The Sunnis voted with the goal of changing the constitution that was ratified in October. Iraqis could not reach a consensus on the charter and it was passed only on condition that it be renegotiated by the new parliament - another looming crisis.

The mainstay of President Bush's "Strategy for Victory" in Iraq is to strengthen Iraqi forces until they are able to take over from US troops. Lt Gen Martin Dempsey, who is in charge of training Iraqi forces, said: "When people say, 'When will Iraq take control of its own security?' the answer truly is it already has."

The claim is patently false: in September, top-ranking US generals said only 700 Iraqi troops were "combat ready" and US military intelligence is pessimistic that Iraqi forces will ever be capable of crushing the insurgency.
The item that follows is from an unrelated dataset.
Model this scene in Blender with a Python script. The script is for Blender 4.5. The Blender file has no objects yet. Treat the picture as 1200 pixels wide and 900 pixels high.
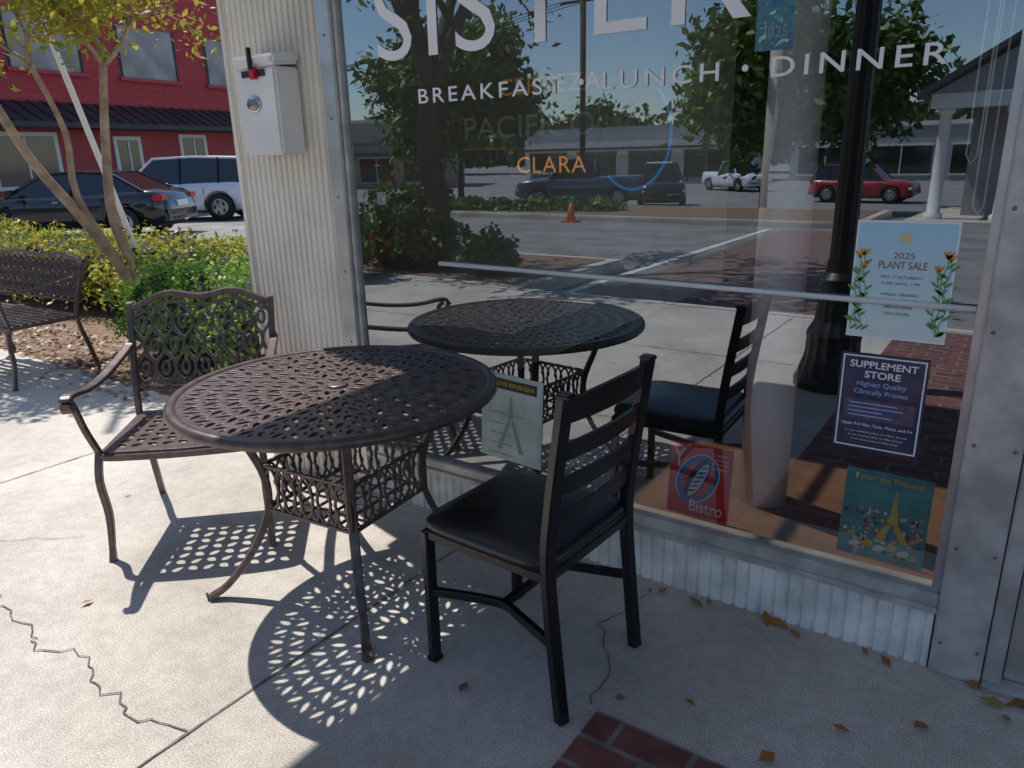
import bpy, bmesh, math, random
import numpy as np
from mathutils import Vector, Matrix, Quaternion, noise
random.seed(7); np.random.seed(7)
sc=bpy.context.scene
COL=sc.collection

# ------------------------------------------------------------------ helpers
def link(o,parent=None):
    COL.objects.link(o)
    if parent: o.parent=parent
    return o
def empty(name,loc=(0,0,0),rz=0):
    e=bpy.data.objects.new(name,None); e.location=loc; e.rotation_euler=(0,0,rz); e.empty_display_size=.2
    COL.objects.link(e); return e
def mesh(name,verts,faces,mat=None,parent=None,smooth=False):
    m=bpy.data.meshes.new(name); m.from_pydata([tuple(v) for v in verts],[],faces); m.update()
    if mat: m.materials.append(mat)
    if smooth:
        m.polygons.foreach_set('use_smooth',[True]*len(m.polygons))
    return link(bpy.data.objects.new(name,m),parent)
def box(name,x0,x1,y0,y1,z0,z1,mat,parent=None,bevel=0,rot=None,seg=2):
    bm=bmesh.new(); bmesh.ops.create_cube(bm,size=1)
    c=((x0+x1)/2,(y0+y1)/2,(z0+z1)/2)
    bmesh.ops.scale(bm,vec=(abs(x1-x0),abs(y1-y0),abs(z1-z0)),verts=bm.verts)
    if bevel: bmesh.ops.bevel(bm,geom=bm.edges[:],offset=bevel,segments=seg,affect='EDGES')
    m=bpy.data.meshes.new(name); bm.to_mesh(m); bm.free()
    if mat: m.materials.append(mat)
    o=bpy.data.objects.new(name,m); o.location=c
    if rot: o.rotation_euler=rot
    return link(o,parent)
def sweep_data(pts,rads,n=8,up=Vector((0,0,1)),cap=True):
    pts=[Vector(p) for p in pts]; V=[];Fc=[]
    N=len(pts)
    for i,p in enumerate(pts):
        t=(pts[min(i+1,N-1)]-pts[max(i-1,0)]).normalized()
        u=up if abs(t.dot(up))<.97 else Vector((0.3,1,0)).normalized()
        s=t.cross(u).normalized(); w=s.cross(t).normalized()
        r=rads[i] if isinstance(rads,list) else rads
        if isinstance(r,tuple):
            a,b=r
            k=.25
            prof=[(a,b*(1-k)),(a*(1-k),b),(-a*(1-k),b),(-a,b*(1-k)),(-a,-b*(1-k)),(-a*(1-k),-b),(a*(1-k),-b),(a,-b*(1-k))]
            for x,y in prof: V.append(p+s*x+w*y)
            nn=8
        else:
            nn=n
            for j in range(n):
                q=2*math.pi*j/n; V.append(p+s*(math.cos(q)*r)+w*(math.sin(q)*r))
    for i in range(N-1):
        for j in range(nn):
            a=i*nn+j;b=i*nn+(j+1)%nn
            Fc.append((a,b,b+nn,a+nn))
    if cap:
        Fc.append(tuple(range(nn))[::-1]); Fc.append(tuple((N-1)*nn+j for j in range(nn)))
    return V,Fc
def smoothpts(P,k=5):
    P=[Vector(p) for p in P]; out=[]
    for i in range(len(P)-1):
        p0=P[max(i-1,0)];p1=P[i];p2=P[i+1];p3=P[min(i+2,len(P)-1)]
        for j in range(k):
            t=j/k
            out.append(.5*((2*p1)+(p2-p0)*t+(2*p0-5*p1+4*p2-p3)*t*t+(3*p1-p0-3*p2+p3)*t**3))
    out.append(P[-1]); return out
def tube(name,pts,r,mat,parent=None,n=8,up=Vector((0,0,1)),sm=0):
    if sm:
        if isinstance(r,list):
            R0=r; k=sm; r=[]
            for i in range(len(R0)-1):
                for j in range(k):
                    t=j/k
                    if isinstance(R0[i],tuple): r.append((R0[i][0]*(1-t)+R0[i+1][0]*t,R0[i][1]*(1-t)+R0[i+1][1]*t))
                    else: r.append(R0[i]*(1-t)+R0[i+1]*t)
            r.append(R0[-1])
        pts=smoothpts(pts,sm)
    isr=isinstance(r,tuple) or (isinstance(r,list) and isinstance(r[0],tuple))
    V,Fc=sweep_data(pts,r,n,up=up)
    return mesh(name,V,Fc,mat,parent,smooth=not isr)
class Acc:
    def __init__(s): s.V=[];s.F=[]
    def add(s,V,Fc):
        o=len(s.V); s.V+=[tuple(v) for v in V]; s.F+=[tuple(i+o for i in f) for f in Fc]
    def tube(s,pts,r,n=6,up=Vector((0,0,1))):
        s.add(*sweep_data(pts,r,n,up=up))
    def out(s,name,mat,parent=None,smooth=False): return mesh(name,s.V,s.F,mat,parent,smooth)
def lathe(name,prof,mat,parent=None,n=32,loc=(0,0,0),flute=0,fr=(0,0)):
    V=[];Fc=[]
    for r,z in prof:
        for j in range(n):
            q=2*math.pi*j/n; rr=r
            if flute and fr[0]<=z<=fr[1]: rr=r*(1-flute*(j%2))
            V.append((rr*math.cos(q)+loc[0],rr*math.sin(q)+loc[1],z+loc[2]))
    for i in range(len(prof)-1):
        for j in range(n):
            a=i*n+j;b=i*n+(j+1)%n; Fc.append((a,b,b+n,a+n))
    Fc.append(tuple(range(n))[::-1]); Fc.append(tuple((len(prof)-1)*n+j for j in range(n)))
    return mesh(name,V,Fc,mat,parent,smooth=not flute)
# ------------------------------------------------------------------ materials
def nt(name):
    m=bpy.data.materials.new(name); m.use_nodes=True; t=m.node_tree
    return m,t,t.nodes['Principled BSDF'],t.nodes['Material Output']
def M(name,col,rough=.6,metal=0,var=.0,scale=8,bump=0,bscale=60,col2=None,spec=.5,coat=0):
    m,t,b,o=nt(name)
    b.inputs['Roughness'].default_value=rough; b.inputs['Metallic'].default_value=metal
    b.inputs['Specular IOR Level'].default_value=spec
    b.inputs['Coat Weight'].default_value=coat
    tc=t.nodes.new('ShaderNodeTexCoord')
    if var>0 or col2:
        n=t.nodes.new('ShaderNodeTexNoise'); n.inputs['Scale'].default_value=scale; n.inputs['Detail'].default_value=6
        t.links.new(tc.outputs['Object'],n.inputs['Vector'])
        r=t.nodes.new('ShaderNodeValToRGB')
        c2=col2 or tuple(c*(1-var) for c in col)
        r.color_ramp.elements[0].color=(*c2,1); r.color_ramp.elements[1].color=(*(tuple(min(1,c*(1+var*.5)) for c in col) if not col2 else col),1)
        r.color_ramp.elements[0].position=.35; r.color_ramp.elements[1].position=.65
        t.links.new(n.outputs['Fac'],r.inputs['Fac']); t.links.new(r.outputs['Color'],b.inputs['Base Color'])
    else: b.inputs['Base Color'].default_value=(*col,1)
    if bump:
        n2=t.nodes.new('ShaderNodeTexNoise'); n2.inputs['Scale'].default_value=bscale; n2.inputs['Detail'].default_value=4
        t.links.new(tc.outputs['Object'],n2.inputs['Vector'])
        bp=t.nodes.new('ShaderNodeBump'); bp.inputs['Strength'].default_value=bump; bp.inputs['Distance'].default_value=.01
        t.links.new(n2.outputs['Fac'],bp.inputs['Height']); t.links.new(bp.outputs['Normal'],b.inputs['Normal'])
    return m
def leafmat(name,cols,trans=.35):
    m,t,b,o=nt(name)
    g=t.nodes.new('ShaderNodeNewGeometry'); r=t.nodes.new('ShaderNodeValToRGB')
    el=r.color_ramp.elements
    for i,c in enumerate(cols):
        p=i/(len(cols)-1)
        if i==0: e=el[0]
        elif i==len(cols)-1: e=el[len(el)-1]
        else: e=el.new(p)
        e.position=p; e.color=(*c,1)
    t.links.new(g.outputs['Random Per Island'],r.inputs['Fac'])
    t.links.new(r.outputs['Color'],b.inputs['Base Color']); b.inputs['Roughness'].default_value=.5
    tr=t.nodes.new('ShaderNodeBsdfTranslucent'); t.links.new(r.outputs['Color'],tr.inputs['Color'])
    mx=t.nodes.new('ShaderNodeMixShader'); mx.inputs[0].default_value=trans
    t.links.new(b.outputs[0],mx.inputs[1]); t.links.new(tr.outputs[0],mx.inputs[2]); t.links.new(mx.outputs[0],o.inputs[0])
    return m
def concrete():
    m,t,b,o=nt('concrete_mat'); L=t.links.new
    tc=t.nodes.new('ShaderNodeTexCoord')
    def N(s,d=6,r=.6):
        n=t.nodes.new('ShaderNodeTexNoise'); n.inputs['Scale'].default_value=s; n.inputs['Detail'].default_value=d; n.inputs['Roughness'].default_value=r
        L(tc.outputs['Object'],n.inputs['Vector']); return n
    def ramp(n,p0,c0,p1,c1):
        r=t.nodes.new('ShaderNodeValToRGB'); e=r.color_ramp.elements
        e[0].position=p0;e[0].color=(*c0,1);e[1].position=p1;e[1].color=(*c1,1); L(n,r.inputs['Fac']); return r
    a=ramp(N(2.0,8,.7).outputs['Fac'],.3,(.65,.59,.52),.66,(.85,.785,.70))
    st=ramp(N(.7,5,.6).outputs['Fac'],.38,(.78,.77,.76),.55,(1,1,1))
    s=ramp(N(240,3,.7).outputs['Fac'],.36,(.45,.44,.43),.58,(1.05,1.05,1.05))
    mid=ramp(N(22,6,.75).outputs['Fac'],.3,(.80,.79,.78),.6,(1,1,1))
    v=t.nodes.new('ShaderNodeTexVoronoi'); v.inputs['Scale'].default_value=3.1; v.inputs['Randomness'].default_value=1
    L(tc.outputs['Object'],v.inputs['Vector'])
    sp=ramp(v.outputs['Distance'],.035,(.45,.42,.4),.06,(1,1,1))
    def mul(x,y):
        k=t.nodes.new('ShaderNodeMix'); k.data_type='RGBA'; k.blend_type='MULTIPLY'; k.inputs[0].default_value=1
        L(x,k.inputs[6]); L(y,k.inputs[7]); return k.outputs[2]
    c=mul(mul(mul(mul(a.outputs[0],st.outputs[0]),s.outputs[0]),mid.outputs[0]),sp.outputs[0])
    L(c,b.inputs['Base Color']); b.inputs['Roughness'].default_value=.85
    bp=t.nodes.new('ShaderNodeBump'); bp.inputs['Strength'].default_value=.35; bp.inputs['Distance'].default_value=.004
    L(N(180,4,.7).outputs['Fac'],bp.inputs['Height']); L(bp.outputs['Normal'],b.inputs['Normal'])
    return m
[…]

Saddam Hussein's long-awaited trial has been blighted by inconsistency, confusion and violence. The murder of two defence lawyers raised serious questions about the possibility of continuing the trial in Iraq.

By broadcasting the sessions with a half-hour delay, and sometimes blotting out the sound and picture with an image of the scales of justice, the court gave the impression that it was afraid of the fallen dictator, who raged at the judge this month: "Go to hell, you and your agents of America!"

Seven more westerners were kidnapped in Iraq in late November and early December. Thousands of Iraqis have been kidnapped since 2003, and some 60 Iraqi civilians are being killed every day.

British foreign secretary Jack Straw said in October that he was "optimistic" that Iraq could be "stabilised" within five to 10 years. To Iraqis, that sounds like a very long time.